Par les belles journées de printemps, avant que Paris se vide, ces marchés sont dans toute leur splendeur, les amateurs sont nombreux et empressés, et n’ont que l’embarras du choix entre les plantes bulbeuses fleuries, les roses printanières, les Deutzia gracilis, ornement favori des mois de Marie, les premiers Œillets, les Primevères de Chine et les Cinéraires dont la floraison se prolonge encore, les innombrables Giroflées, les Myosotis des Alpes, les Azalées de l’Inde qui sont en pleine saison, les Hoteïa, les Gardenias, les Mignardises et cent autres plantes variées. En même temps, les fleurs de Lilas à pleines brassées, le Réséda, les Narcisses des poètes appellent l’attention par leurs parfums, et les bourriches de Pensées, de Pâquerettes doubles, d’Anémones et de Renoncules invitent à garnir les jardinets de ville et les caisses juchées sur les fenêtres.
En plein été, les Reines-Marguerites tiennent le haut du pavé avec les Œillets de toutes nuances, les Glaïeuls aujourd’hui si prodigieusement variés de couleurs, les Agapantes, les Gaura Lindheimeri semblables à des papillons blancs, les Amarantes de toutes formes, les Perilla de Nankin au feuillage brun foncé, les Lilium speciosum (lancifolium des jardiniers) avec leurs variétés blanches et rouges, les Lis dorés du Japon à l’odeur si puissante, les Tubéreuses non moins parfumées, les Plumbago Capensis aux bouquets d’un bleu si tendre, les Rhodanthes, les Pervenches de Madagascar, le Gypsophyle et le Stevia qui donnent de la légèreté aux bouquets. Puis, dans les bourriches, les Mimulus, les Verveines, les Balsamines, les Agérates, les Lobélias, les Némophiles, toutes les charmantes fleurs annuelles de pleine terre.
L’automne est maintenant tout aux Chrysanthèmes.
En pots, en touffes arrachées, en fleurs coupées, ce sont elles qui tiennent toutes les places, et nul ne songerait à s’en plaindre tant elles sont jolies, variées et décoratives. Depuis les petites fleurs en pompon jusqu’aux larges têtes aux fleurons contournés, dites japonaises, elles ont toutes les formes régulières, symétriques, échevelées, en cocarde ou en aigrette, elles se prêtent à tous les emplois et présentent toutes les nuances les plus fraîches et les plus originales. Elles sont naines ou élancées, grêles ou touffues ; le savoir-faire de nos cultivateurs fait varier les fleurs de la grosseur d’un bouton d’or à celle d’une pivoine, la taille des plantes, de 30 centimètres à 2 mètres. On les groupe en massifs, en gerbes, en corbeilles ; on les emploie en fleurs isolées, et elles se prêtent à tous les usages, avec le mérite de se conserver longtemps : rien d’étonnant, par conséquent à ce qu’elles soient les reines de la saison.
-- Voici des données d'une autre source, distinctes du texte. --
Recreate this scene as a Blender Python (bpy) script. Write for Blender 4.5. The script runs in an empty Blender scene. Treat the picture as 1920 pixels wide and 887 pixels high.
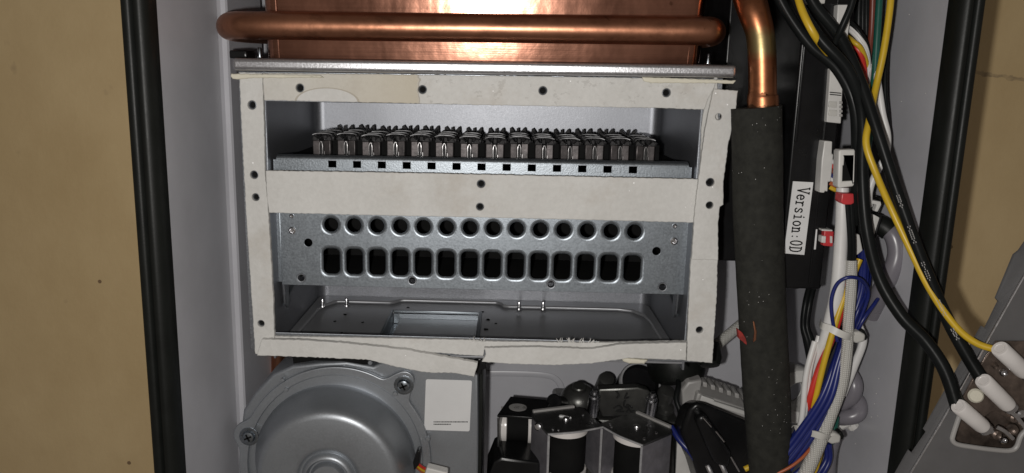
import bpy, bmesh, math, random
from mathutils import Vector, Matrix, geometry
random.seed(7)
SC = bpy.context.scene
COL = SC.collection
S = 0.001                                   # everything below is written in millimetres
V = Vector

# ------------------------------------------------------------------ camera
PITCH, YAW, ROLL = math.radians(-11.335), math.radians(-2.147), math.radians(0.865)
FPX, PPX, PPY = 1450.0, 889.4, 435.5
CAM = V((0, -362, 0))
_f = V((math.sin(YAW)*math.cos(PITCH), math.cos(YAW)*math.cos(PITCH), math.sin(PITCH)))
_r = _f.cross(V((0, 0, 1))).normalized(); _u = _r.cross(_f)
_c, _s = math.cos(ROLL), math.sin(ROLL)
RX, UY = _c*_r + _s*_u, -_s*_r + _c*_u
cd = bpy.data.cameras.new('camera'); cam = bpy.data.objects.new('camera', cd); COL.objects.link(cam)
cam.matrix_world = Matrix(((RX.x, UY.x, -_f.x, CAM.x*S), (RX.y, UY.y, -_f.y, CAM.y*S), (RX.z, UY.z, -_f.z, CAM.z*S), (0, 0, 0, 1)))
cd.sensor_width = 36; cd.lens = FPX/1920*36
cd.shift_x = (960-PPX)/1920; cd.shift_y = (PPY-443.5)/1920
cd.clip_start = 0.01; cd.clip_end = 20
SC.camera = cam

# ------------------------------------------------------------------ light
w = bpy.data.worlds.new('World'); SC.world = w; w.use_nodes = True
bg = w.node_tree.nodes['Background']; bg.inputs[0].default_value = (1.0, 0.88, 0.78, 1); bg.inputs[1].default_value = 0.12
ld = bpy.data.lights.new('phone_flash', 'SPOT'); ld.spot_size = math.radians(165); ld.spot_blend = 1.0; ld.energy = 3.9; ld.shadow_soft_size = 0.004; ld.color = (1, 0.97, 0.93)
lo = bpy.data.objects.new('phone_flash', ld); COL.objects.link(lo); lo.location = V((-20, -366, -10))*S; lo.rotation_euler = cam.matrix_world.to_euler()
SC.view_settings.view_transform = 'Standard'; SC.view_settings.look = 'None'
SC.view_settings.exposure = 0.0; SC.view_settings.gamma = 1.0

# ------------------------------------------------------------------ helpers
def ray(px, py): return (RX*((px-PPX)/FPX) + UY*(-(py-PPY)/FPX) + _f)
def P(px, py, Y):
    d = ray(px, py); return CAM + d*((Y-CAM.y)/d.y)
def PZ(px, py, z):
    d = ray(px, py); return CAM + d*((z-CAM.z)/d.z)
def mmpx(Y): return (Y+362)/FPX

ORG = {}
def mesh_of(bm, name, sharp=35):
    for v in bm.verts: v.co = v.co*S
    bmesh.ops.recalc_face_normals(bm, faces=bm.faces[:])
    me = bpy.data.meshes.new(name); bm.to_mesh(me); bm.free()
    me.set_sharp_from_angle(angle=math.radians(sharp))
    for p in me.polygons:
        p.use_smooth = p.material_index == 0; p.material_index = 0
    return me
def thing(name, label, cat, loc, group=None):
    o = bpy.data.objects.new(name, None); COL.objects.link(o); o.empty_display_size = 0.01
    loc = V(loc); o.location = loc*S; ORG[o.name] = loc.copy()
    o['label'] = label; o['category'] = cat
    if group: o['group'] = group
    return o
def part(name, bm, m, parent, label=None, sharp=35):
    org = ORG[parent.name]
    for v in bm.verts: v.co -= org
    me = mesh_of(bm, name, sharp); me.materials.append(m)
    o = bpy.data.objects.new(name, me); COL.objects.link(o); o.parent = parent
    ORG[o.name] = org
    if label: o['label'] = label
    return o
def solo(name, bm, m, label=None, cat=None, group=None, kind=None, sharp=35):
    lo_ = V((0, 0, 0)); n = 0
    for v in bm.verts: lo_ += v.co; n += 1
    lo_ /= max(n, 1)
    for v in bm.verts: v.co -= lo_
    me = mesh_of(bm, name, sharp); me.materials.append(m)
    o = bpy.data.objects.new(name, me); COL.objects.link(o); o.location = lo_*S
    ORG[o.name] = lo_
    if label: o['label'] = label
    if cat: o['category'] = cat
    if group: o['group'] = group
    if kind: o['kind'] = kind
    return o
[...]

Auprès d’elles cependant se voient encore quelques Asters en touffes ou coupées, ou en boutures de têtes, charmantes miniatures ; puis des Lauriers-tins, des Ellébores roses de Noël, et bientôt les Cyclamens de Perse qui commencent la série des plantes de serre à floraison hivernale. Vers Noël, on voit paraître les feuillages et baies d’hiver, le Mahonia bronzé par les froids, le Houx avec ses jolies graines rouges, le Fragon épineux, les touffes de Gui portant leurs baies visqueuses et, venant du Midi, les rameaux de Fusain du Japon et de Poivrier d’Amérique (Schinus Molle) avec ses grappes de graines roses.
Les plus grands froids ne découragent pas toutes les vendeuses de nos marchés en plein air. On en voit qui, avec des toiles épaisses, ferment leur boutique nomade et, au moyen d’un poêle en fonte, y maintiennent une température assez adoucie pour que les fleurs et les plantes vivantes s’y conservent sans dommage. D’autres s’installent simplement auprès de leurs voitures fermées et chauffées. Ce sont les intrépides du marché.
Revendeurs. – La création de nouveaux marchés aux fleurs est une nécessité imposée par le goût sans cesse croissant que manifeste le public pour ces gracieuses productions de la nature. Mais il ne faut pas oublier non plus d’aller chercher à domicile, de relancer jusque chez lui l’acheteur, à qui le temps ou l’occasion font souvent défaut pour se rendre même au marché le plus proche, et qui, sans le passage quotidien des ambulants, ne connaîtrait pas les suaves agréments d’un bouquet sur sa cheminée ou d’un pot de fleurs sur sa fenêtre.
Un type qui commence à se perdre, c’est le marchand de fleurs muni seulement d’un panier ou d’un éventaire ; mendiant plutôt que commerçant, il vous offre des Narcisses jaunes, des Violettes, fleurs communes et sauvages, cueillies dans les bois des environs de Paris et qui sont à la portée des bourses les plus modestes. Dans la hiérarchie des vendeurs de fleurs, ce déshérité de la fortune occupe la position sociale la plus inférieure.